Dataset content =>
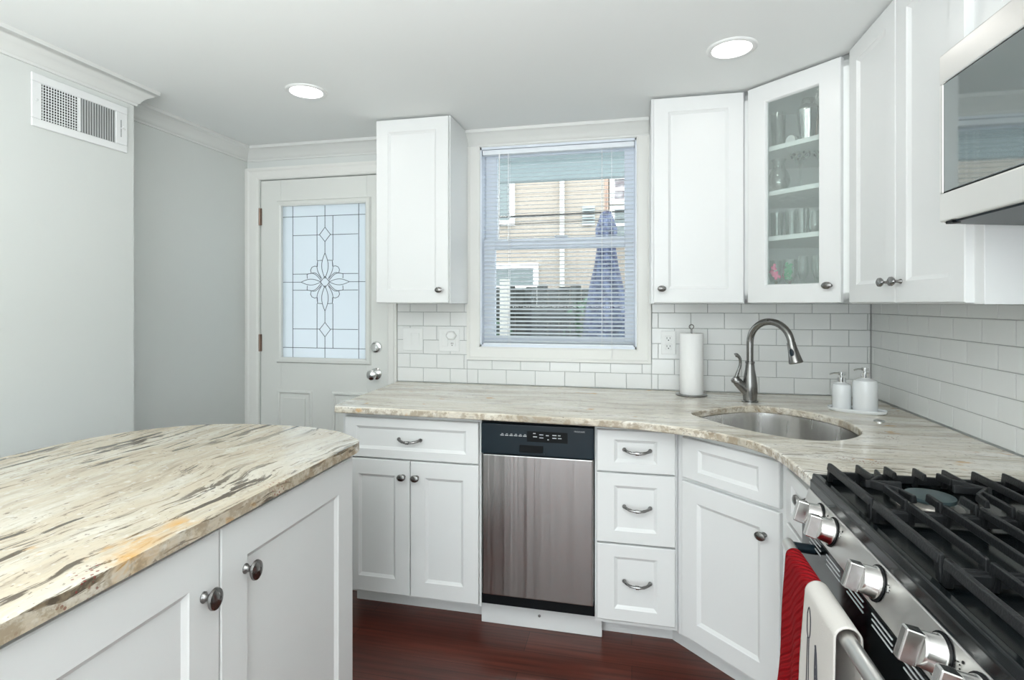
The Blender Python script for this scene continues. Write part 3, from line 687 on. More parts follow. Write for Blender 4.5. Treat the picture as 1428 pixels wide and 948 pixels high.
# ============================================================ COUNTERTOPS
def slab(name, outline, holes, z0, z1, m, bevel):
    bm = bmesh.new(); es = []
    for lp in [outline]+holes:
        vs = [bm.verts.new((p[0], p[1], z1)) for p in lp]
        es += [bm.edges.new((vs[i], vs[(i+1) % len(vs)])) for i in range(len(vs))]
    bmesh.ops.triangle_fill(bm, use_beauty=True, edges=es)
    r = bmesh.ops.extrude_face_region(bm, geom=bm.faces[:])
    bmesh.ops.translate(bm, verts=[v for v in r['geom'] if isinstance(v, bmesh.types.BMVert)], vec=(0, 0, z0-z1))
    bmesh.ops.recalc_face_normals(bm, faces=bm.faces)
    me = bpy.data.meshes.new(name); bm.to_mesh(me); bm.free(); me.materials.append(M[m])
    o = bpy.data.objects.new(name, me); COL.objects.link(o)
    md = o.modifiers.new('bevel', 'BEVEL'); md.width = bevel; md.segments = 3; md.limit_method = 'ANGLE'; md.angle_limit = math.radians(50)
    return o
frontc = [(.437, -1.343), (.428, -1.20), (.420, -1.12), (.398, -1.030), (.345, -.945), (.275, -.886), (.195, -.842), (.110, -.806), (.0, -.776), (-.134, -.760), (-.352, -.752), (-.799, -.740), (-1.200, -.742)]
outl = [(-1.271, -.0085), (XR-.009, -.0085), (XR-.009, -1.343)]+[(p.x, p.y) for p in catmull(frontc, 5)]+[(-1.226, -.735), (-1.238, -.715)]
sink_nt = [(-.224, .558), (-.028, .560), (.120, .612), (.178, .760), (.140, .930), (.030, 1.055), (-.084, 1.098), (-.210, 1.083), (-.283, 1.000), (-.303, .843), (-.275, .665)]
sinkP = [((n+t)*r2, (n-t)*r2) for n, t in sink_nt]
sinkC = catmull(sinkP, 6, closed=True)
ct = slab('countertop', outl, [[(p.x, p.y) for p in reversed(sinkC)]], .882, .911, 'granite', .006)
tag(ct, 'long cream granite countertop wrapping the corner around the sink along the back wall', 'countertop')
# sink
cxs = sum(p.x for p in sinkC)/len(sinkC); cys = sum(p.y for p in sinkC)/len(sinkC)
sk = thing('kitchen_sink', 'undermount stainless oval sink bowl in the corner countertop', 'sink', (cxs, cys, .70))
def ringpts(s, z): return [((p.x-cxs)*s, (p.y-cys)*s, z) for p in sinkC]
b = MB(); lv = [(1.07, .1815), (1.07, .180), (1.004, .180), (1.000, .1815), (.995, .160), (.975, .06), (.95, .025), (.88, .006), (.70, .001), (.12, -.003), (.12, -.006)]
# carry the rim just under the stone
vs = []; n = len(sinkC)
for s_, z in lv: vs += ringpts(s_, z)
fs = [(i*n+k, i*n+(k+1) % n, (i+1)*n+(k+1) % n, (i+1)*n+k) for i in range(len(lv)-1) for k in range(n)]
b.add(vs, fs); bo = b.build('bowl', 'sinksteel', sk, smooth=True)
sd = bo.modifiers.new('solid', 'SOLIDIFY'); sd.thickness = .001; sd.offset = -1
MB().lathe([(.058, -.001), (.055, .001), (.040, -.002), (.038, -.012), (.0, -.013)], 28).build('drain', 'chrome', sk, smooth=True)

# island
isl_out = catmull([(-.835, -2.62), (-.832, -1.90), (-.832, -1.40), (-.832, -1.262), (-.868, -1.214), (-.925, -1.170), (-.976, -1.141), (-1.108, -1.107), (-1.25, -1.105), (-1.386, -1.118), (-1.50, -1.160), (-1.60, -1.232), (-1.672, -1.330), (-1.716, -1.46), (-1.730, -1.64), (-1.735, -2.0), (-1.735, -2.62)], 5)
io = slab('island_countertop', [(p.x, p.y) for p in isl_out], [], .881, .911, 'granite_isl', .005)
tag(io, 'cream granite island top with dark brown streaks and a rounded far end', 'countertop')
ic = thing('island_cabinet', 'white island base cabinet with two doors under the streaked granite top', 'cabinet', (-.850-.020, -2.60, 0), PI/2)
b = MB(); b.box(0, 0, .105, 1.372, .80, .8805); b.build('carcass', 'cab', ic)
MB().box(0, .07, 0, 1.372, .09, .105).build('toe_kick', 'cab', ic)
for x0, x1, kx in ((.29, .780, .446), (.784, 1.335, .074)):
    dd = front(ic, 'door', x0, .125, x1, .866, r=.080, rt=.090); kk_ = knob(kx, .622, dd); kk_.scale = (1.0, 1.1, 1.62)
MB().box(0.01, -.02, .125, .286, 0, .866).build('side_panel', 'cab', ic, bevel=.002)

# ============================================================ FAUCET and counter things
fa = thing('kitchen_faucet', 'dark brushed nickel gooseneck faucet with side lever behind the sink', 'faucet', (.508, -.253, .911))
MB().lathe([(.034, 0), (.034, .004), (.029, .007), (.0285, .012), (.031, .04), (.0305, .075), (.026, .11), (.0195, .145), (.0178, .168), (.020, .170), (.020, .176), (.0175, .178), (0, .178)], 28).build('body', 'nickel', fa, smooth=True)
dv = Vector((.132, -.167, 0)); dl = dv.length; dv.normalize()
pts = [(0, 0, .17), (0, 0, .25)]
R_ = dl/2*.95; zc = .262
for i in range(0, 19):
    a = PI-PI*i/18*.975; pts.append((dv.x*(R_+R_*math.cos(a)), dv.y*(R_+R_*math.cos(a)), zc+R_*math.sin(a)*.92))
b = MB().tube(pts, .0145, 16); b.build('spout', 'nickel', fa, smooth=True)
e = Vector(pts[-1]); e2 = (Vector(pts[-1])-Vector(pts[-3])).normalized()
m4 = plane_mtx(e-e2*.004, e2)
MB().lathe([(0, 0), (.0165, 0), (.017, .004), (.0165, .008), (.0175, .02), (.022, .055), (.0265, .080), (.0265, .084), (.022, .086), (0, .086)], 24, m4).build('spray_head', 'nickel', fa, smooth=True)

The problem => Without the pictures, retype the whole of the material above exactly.

Response for this exercise =>
The Blender Python script for this scene continues. Write part 3, from line 687 on. More parts follow. Write for Blender 4.5. Treat the picture as 1428 pixels wide and 948 pixels high.
# ============================================================ COUNTERTOPS
def slab(name, outline, holes, z0, z1, m, bevel):
    bm = bmesh.new(); es = []
    for lp in [outline]+holes:
        vs = [bm.verts.new((p[0], p[1], z1)) for p in lp]
        es += [bm.edges.new((vs[i], vs[(i+1) % len(vs)])) for i in range(len(vs))]
    bmesh.ops.triangle_fill(bm, use_beauty=True, edges=es)
    r = bmesh.ops.extrude_face_region(bm, geom=bm.faces[:])
    bmesh.ops.translate(bm, verts=[v for v in r['geom'] if isinstance(v, bmesh.types.BMVert)], vec=(0, 0, z0-z1))
    bmesh.ops.recalc_face_normals(bm, faces=bm.faces)
    me = bpy.data.meshes.new(name); bm.to_mesh(me); bm.free(); me.materials.append(M[m])
    o = bpy.data.objects.new(name, me); COL.objects.link(o)
    md = o.modifiers.new('bevel', 'BEVEL'); md.width = bevel; md.segments = 3; md.limit_method = 'ANGLE'; md.angle_limit = math.radians(50)
    return o
frontc = [(.437, -1.343), (.428, -1.20), (.420, -1.12), (.398, -1.030), (.345, -.945), (.275, -.886), (.195, -.842), (.110, -.806), (.0, -.776), (-.134, -.760), (-.352, -.752), (-.799, -.740), (-1.200, -.742)]
outl = [(-1.271, -.0085), (XR-.009, -.0085), (XR-.009, -1.343)]+[(p.x, p.y) for p in catmull(frontc, 5)]+[(-1.226, -.735), (-1.238, -.715)]
sink_nt = [(-.224, .558), (-.028, .560), (.120, .612), (.178, .760), (.140, .930), (.030, 1.055), (-.084, 1.098), (-.210, 1.083), (-.283, 1.000), (-.303, .843), (-.275, .665)]
sinkP = [((n+t)*r2, (n-t)*r2) for n, t in sink_nt]
sinkC = catmull(sinkP, 6, closed=True)
ct = slab('countertop', outl, [[(p.x, p.y) for p in reversed(sinkC)]], .882, .911, 'granite', .006)
tag(ct, 'long cream granite countertop wrapping the corner around the sink along the back wall', 'countertop')
# sink
cxs = sum(p.x for p in sinkC)/len(sinkC); cys = sum(p.y for p in sinkC)/len(sinkC)
sk = thing('kitchen_sink', 'undermount stainless oval sink bowl in the corner countertop', 'sink', (cxs, cys, .70))
def ringpts(s, z): return [((p.x-cxs)*s, (p.y-cys)*s, z) for p in sinkC]
b = MB(); lv = [(1.07, .1815), (1.07, .180), (1.004, .180), (1.000, .1815), (.995, .160), (.975, .06), (.95, .025), (.88, .006), (.70, .001), (.12, -.003), (.12, -.006)]
# carry the rim just under the stone
vs = []; n = len(sinkC)
for s_, z in lv: vs += ringpts(s_, z)
fs = [(i*n+k, i*n+(k+1) % n, (i+1)*n+(k+1) % n, (i+1)*n+k) for i in range(len(lv)-1) for k in range(n)]
b.add(vs, fs); bo = b.build('bowl', 'sinksteel', sk, smooth=True)
sd = bo.modifiers.new('solid', 'SOLIDIFY'); sd.thickness = .001; sd.offset = -1
MB().lathe([(.058, -.001), (.055, .001), (.040, -.002), (.038, -.012), (.0, -.013)], 28).build('drain', 'chrome', sk, smooth=True)

# island
isl_out = catmull([(-.835, -2.62), (-.832, -1.90), (-.832, -1.40), (-.832, -1.262), (-.868, -1.214), (-.925, -1.170), (-.976, -1.141), (-1.108, -1.107), (-1.25, -1.105), (-1.386, -1.118), (-1.50, -1.160), (-1.60, -1.232), (-1.672, -1.330), (-1.716, -1.46), (-1.730, -1.64), (-1.735, -2.0), (-1.735, -2.62)], 5)
io = slab('island_countertop', [(p.x, p.y) for p in isl_out], [], .881, .911, 'granite_isl', .005)
tag(io, 'cream granite island top with dark brown streaks and a rounded far end', 'countertop')
ic = thing('island_cabinet', 'white island base cabinet with two doors under the streaked granite top', 'cabinet', (-.850-.020, -2.60, 0), PI/2)
b = MB(); b.box(0, 0, .105, 1.372, .80, .8805); b.build('carcass', 'cab', ic)
MB().box(0, .07, 0, 1.372, .09, .105).build('toe_kick', 'cab', ic)
for x0, x1, kx in ((.29, .780, .446), (.784, 1.335, .074)):
    dd = front(ic, 'door', x0, .125, x1, .866, r=.080, rt=.090); kk_ = knob(kx, .622, dd); kk_.scale = (1.0, 1.1, 1.62)
MB().box(0.01, -.02, .125, .286, 0, .866).build('side_panel', 'cab', ic, bevel=.002)

# ============================================================ FAUCET and counter things
fa = thing('kitchen_faucet', 'dark brushed nickel gooseneck faucet with side lever behind the sink', 'faucet', (.508, -.253, .911))
MB().lathe([(.034, 0), (.034, .004), (.029, .007), (.0285, .012), (.031, .04), (.0305, .075), (.026, .11), (.0195, .145), (.0178, .168), (.020, .170), (.020, .176), (.0175, .178), (0, .178)], 28).build('body', 'nickel', fa, smooth=True)
dv = Vector((.132, -.167, 0)); dl = dv.length; dv.normalize()
pts = [(0, 0, .17), (0, 0, .25)]
R_ = dl/2*.95; zc = .262
for i in range(0, 19):
    a = PI-PI*i/18*.975; pts.append((dv.x*(R_+R_*math.cos(a)), dv.y*(R_+R_*math.cos(a)), zc+R_*math.sin(a)*.92))
b = MB().tube(pts, .0145, 16); b.build('spout', 'nickel', fa, smooth=True)
e = Vector(pts[-1]); e2 = (Vector(pts[-1])-Vector(pts[-3])).normalized()
m4 = plane_mtx(e-e2*.004, e2)
MB().lathe([(0, 0), (.0165, 0), (.017, .004), (.0165, .008), (.0175, .02), (.022, .055), (.0265, .080), (.0265, .084), (.022, .086), (0, .086)], 24, m4).build('spray_head', 'nickel', fa, smooth=True)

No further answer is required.